Ioana Vreme Moser (RU) – sound and visual artist
Ioana Vreme Moser is a Romanian transmedia narrator and sound artist engaged with hardware electronics, speculative research and DIY experimentation. She places electronic components and control voltages in different situations of interaction with organic materials, lost and found items and environmental stimuli. Her works are dominated by technological artefacts, bits and pieces of garbage, intimate objects and low-tech that resound in diagrams, installations, sound sculptures, hand-made instruments or sound- performance setups. She has been closely engaged with the Electroacoustic Music Studio Krakow (PL), kinema ikon multimedia Atelier Arad (RO) and Simultan, Media Art Association, Timisoara (RO). She lives in Berlin. (website)

Anne Wellmer (NL) – composer, performer, sound artist
Anne Wellmer is a sound artist and composer performer of electronic music. Among her works are compositions that are based on clearly defined frameworks within which the performers freely move and improvise. She works with field recordings and uses digital and electronic processes. Anne Wellmer lives in The Hague in the Netherlands. Since 2017 she has been teaching experimental music in the class for Computational Arts at the UdK in Berlin. (website)

Jan St. Werner (DE) – composer, performer – Michael Akstaller (DE) – artist, researcher
Best known as part of the electronic formation „Mouse on Mars“, Jan St. Werner has also pursued a solo career, creating work under his own name as well as Lithops, Noisemashinetapes and Neuter River. Since the mid-1990s, as part of the Cologne-based A-Musik collective, St. Werner has released numerous records both as a solo artist and with Mouse on Mars. From 2017 to 2021, he was Professor of Interactive Art and Dynamic Acoustic Research at the Academy of Fine Arts Nuremberg and is currently Guest Professor of Sound at the Academy of Fine Arts Munich.
Michael Akstaller studied  Fine Arts, media theorie and fluid mechanics.

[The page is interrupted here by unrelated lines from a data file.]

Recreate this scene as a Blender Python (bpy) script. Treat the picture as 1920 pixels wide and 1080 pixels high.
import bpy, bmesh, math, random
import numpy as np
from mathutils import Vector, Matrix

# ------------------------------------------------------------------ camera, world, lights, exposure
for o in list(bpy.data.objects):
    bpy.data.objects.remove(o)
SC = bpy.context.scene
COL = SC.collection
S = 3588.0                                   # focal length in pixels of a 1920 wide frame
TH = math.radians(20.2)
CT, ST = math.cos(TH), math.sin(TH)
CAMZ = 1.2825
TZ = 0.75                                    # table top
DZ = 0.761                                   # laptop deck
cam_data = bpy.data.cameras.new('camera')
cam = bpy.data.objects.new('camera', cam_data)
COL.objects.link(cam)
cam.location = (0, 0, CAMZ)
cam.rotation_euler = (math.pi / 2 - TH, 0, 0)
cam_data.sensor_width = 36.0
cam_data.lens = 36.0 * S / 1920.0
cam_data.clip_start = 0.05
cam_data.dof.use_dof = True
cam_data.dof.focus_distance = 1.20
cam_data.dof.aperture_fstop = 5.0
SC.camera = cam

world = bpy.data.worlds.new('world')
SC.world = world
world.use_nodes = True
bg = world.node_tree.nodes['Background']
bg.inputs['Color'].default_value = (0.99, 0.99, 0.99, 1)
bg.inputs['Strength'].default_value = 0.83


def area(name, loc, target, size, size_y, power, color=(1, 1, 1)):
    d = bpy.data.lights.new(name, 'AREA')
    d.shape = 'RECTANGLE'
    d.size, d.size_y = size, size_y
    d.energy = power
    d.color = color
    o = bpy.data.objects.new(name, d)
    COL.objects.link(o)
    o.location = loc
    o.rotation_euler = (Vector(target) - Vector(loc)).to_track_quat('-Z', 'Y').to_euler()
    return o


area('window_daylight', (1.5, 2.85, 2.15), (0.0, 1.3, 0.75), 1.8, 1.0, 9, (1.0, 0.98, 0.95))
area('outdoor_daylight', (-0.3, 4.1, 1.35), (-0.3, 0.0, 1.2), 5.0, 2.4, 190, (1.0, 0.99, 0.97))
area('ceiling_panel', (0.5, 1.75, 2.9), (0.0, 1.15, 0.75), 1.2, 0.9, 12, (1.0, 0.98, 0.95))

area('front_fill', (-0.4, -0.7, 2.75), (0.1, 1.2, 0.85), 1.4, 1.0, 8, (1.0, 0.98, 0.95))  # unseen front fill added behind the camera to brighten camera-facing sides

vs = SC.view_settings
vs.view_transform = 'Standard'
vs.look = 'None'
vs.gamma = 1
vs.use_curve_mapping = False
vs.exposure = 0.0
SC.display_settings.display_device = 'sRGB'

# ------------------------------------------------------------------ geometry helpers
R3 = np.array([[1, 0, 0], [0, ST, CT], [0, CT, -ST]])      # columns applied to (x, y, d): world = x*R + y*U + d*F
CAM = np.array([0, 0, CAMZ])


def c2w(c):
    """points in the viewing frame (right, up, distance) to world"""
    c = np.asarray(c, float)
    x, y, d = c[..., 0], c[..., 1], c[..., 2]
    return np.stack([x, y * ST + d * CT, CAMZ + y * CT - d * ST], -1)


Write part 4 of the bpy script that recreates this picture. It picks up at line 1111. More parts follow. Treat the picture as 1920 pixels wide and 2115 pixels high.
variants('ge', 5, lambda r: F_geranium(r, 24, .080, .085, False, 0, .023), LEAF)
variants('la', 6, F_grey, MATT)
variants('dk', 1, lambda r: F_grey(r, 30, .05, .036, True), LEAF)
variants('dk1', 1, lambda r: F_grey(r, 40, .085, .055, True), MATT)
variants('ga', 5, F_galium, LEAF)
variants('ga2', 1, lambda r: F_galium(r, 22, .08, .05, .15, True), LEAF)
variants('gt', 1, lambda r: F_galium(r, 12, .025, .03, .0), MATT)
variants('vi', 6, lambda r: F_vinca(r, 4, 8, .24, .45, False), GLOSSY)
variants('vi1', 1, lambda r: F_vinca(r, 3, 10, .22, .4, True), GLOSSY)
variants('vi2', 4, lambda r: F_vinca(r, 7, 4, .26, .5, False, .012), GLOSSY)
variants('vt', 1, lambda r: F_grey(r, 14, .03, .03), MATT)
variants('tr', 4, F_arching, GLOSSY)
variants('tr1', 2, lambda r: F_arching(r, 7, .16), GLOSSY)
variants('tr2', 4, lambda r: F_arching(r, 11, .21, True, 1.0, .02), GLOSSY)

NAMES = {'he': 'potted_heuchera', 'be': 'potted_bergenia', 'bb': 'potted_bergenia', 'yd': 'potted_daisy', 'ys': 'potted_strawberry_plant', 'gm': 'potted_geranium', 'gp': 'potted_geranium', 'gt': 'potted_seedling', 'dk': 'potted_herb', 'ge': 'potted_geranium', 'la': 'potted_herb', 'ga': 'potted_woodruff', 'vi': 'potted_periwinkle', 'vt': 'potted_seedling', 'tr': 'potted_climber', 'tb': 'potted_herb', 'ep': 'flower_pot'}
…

His research focus are spatial perception via directed sound sources in sound installations, interactions between hydrodynamics and morphological processes in fluids and pure acoustic phenomena. Together with Jan St. Werner, he initiated the Class for Dynamic Acoustic Research at AdBK Nuremberg, which is now operating as an independent artist collective. Akstaller participated at several exhibitions like the 6th ural industrial biennial of contemporary art, "State and Nature" at Staatliche Kunsthalle Baden-Baden and the "Sound of Distance" Festival HKW.